No, your original statement about list expansion was and remains
incorrect.  Your newly stated repetition of earlier statements
made on this list by others that author(s) may provide response
recommendations via the Reply-To field is of course correct, but
it is neither novel nor related to your initial incorrect claim.

The solution to the "problem" of an author indicating his recommendation
for responses is trivially solved.  You have yet to explain what "problem"
requires determining if/when list expansion takes place.


Because you want replies to go to all the lists crossposted to, without
duplicate personal copies going to people who are already subscribed to
one of those lists.

Authors do not always want responses to go to all lists in all
cases where multiple lists are involved (in some cases one list
is notified of discussion taking place on a different list, with
responses directed to the discussion list), sometimes an author
may want personal responses rather than list responses, and as
you have been informed quite clearly, not all persons wish to
be excluded from the list of recipients receiving responses
whether or not some list is involved.  And in any event, there
is no standard and practical mechanism for an author to determine
who is and who is not subscribed to any particular list at any
particular time.  In short, the twelve word first phrase of your
statement above is incorrect much of the time, the remainder is
incorrect at least part of the time, and the underlying unstated
assumption that an author can determine list subscription status
for others is incorrect almost all of the time.

An author can make recommendations for responses regardless of
whether or not he is aware of list expansion, regardless of
whether or not any list expansion takes place, and regardless of
whether or not any (or many) lists are involved. It is a
generic mechanism.

If an author makes a recommendation for responses to go to "foo"
and to "bar", and expansion of "foo" includes "bar" or vice
versa, or "foo" and "bar" when expanded both include "baz",
then duplicates may still be received somewhere. No proposal
(or suggestion) to date can prevent that. In the latter case
even if the author knows that "baz" results from expansion of
both "foo" and "bar" there is nothing that he can do to prevent
bar from receiving duplicates if he in fact wants his message
to go to lists "foo" and "bar" (unless he is in the peculiar
position of knowing the full expansions of both "foo" and "bar"
and is willing and able to send copies individually to at least
a subset of one list -- in which case he's not sending *to*
that list).

No amount of setting policies for individual lists, or
super-smart lists as Laird has been proposing, will bring that about.

Agreed.

The
*only* place where it can be solved is at the author's MUA.
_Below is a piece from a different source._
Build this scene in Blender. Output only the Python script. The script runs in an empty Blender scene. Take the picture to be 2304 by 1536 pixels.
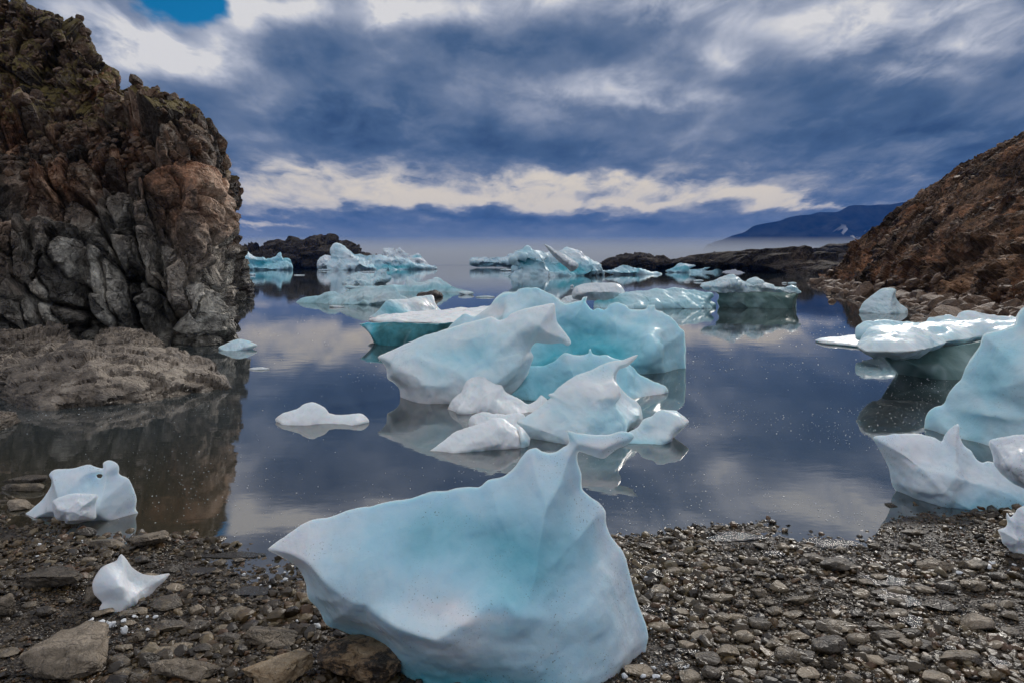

With existing core protocols the Holy Grail of preventing all
duplicates under all circumstances cannot be achieved, via any
reasonable action that an author may take, or elsewhere, either
with existing fields or with any extensions proposed to date.

And the sort
of smartness that Dan wants to put into such MUAs, together with MFT, will
in fact do it rather nicely.

No. Even with the modifications which would be required for
MUAs and MTAs it would do no more (in the very distant long
term) than can be achieved now with the standard Reply-To
field (with its standard syntax and semantics). And that
includes the limitation noted above -- some duplicates are
inevitable under some (not particularly unusual) circumstances.
MFT also suffers from the limitation of being a one-trick
pony -- it is a special-purpose mechanism that does not
lend itself to general use (delegation, etc.).

Keith is right on several points:
1. Since we cannot achieve all things for all users under all
   conditions, we ought to focus on achieving the greatest
   benefit attainable with the least disruption to existing
   protocols and infrastructure.
2. Duplicate suppression is best achieved near the receiving
   end (MDA/MS/rMUA). [some is of course possible via some
   list expanders which can be configured to recognize that
   a mailbox in To or Cc fields of a message matches a mailbox
   in the list expansion -- but that capability is also subject
   to abuse (i.e. there are security implications), and is not
   to all users' liking]
3. Some advice to UA implementors is likely to be necessary
   regardless of what else is or isn't done
Keld is correct in several observations:
1. Guessing doesn't work.
2. An appropriate question is how response recommendations
   can be communicated under various scenarios.

Regarding the last point, I have detailed how standard fields
expressing standard semantics with standard syntax can be used
under various scenarios identified during this discussion to
communicate such response recommendations, how such usage works
both with common "plain" reply functions as well as with
frequently-used "reply-to-all" functions, and how failure of an
author to communicate such recommendations when lists are
involved leads to a number of problems for authors, recipients,
and for third parties.  It works for various list scenarios
(with some limitations for a specific identified unusual
situation), for interpersonal communications not involving
lists, for communications involving both lists and individuals,
for delegation, for authors who want individual responses to
their messages, for authors who want individual copies in addition
to list responses, and for authors who want responses to go only
to a list.  It requires no changes to MUAs, MTAs, or established
protocols.

You have made no substantive comment on that.  You have made
no proposal which would address the specific identified issue
of communicating response preferences.  What you have done is
to make several fallacious statements with no supporting
evidence or analysis, most of which involve only a tiny subset
of the issue under discussion, and you have proposed a major
change to established syntax/semantics (changing a display
name to a keyword) which simply won't with existing standard
protocols (e.g. the Sieve protocol explicitly does not handle
named groups) and which has been widely criticized here.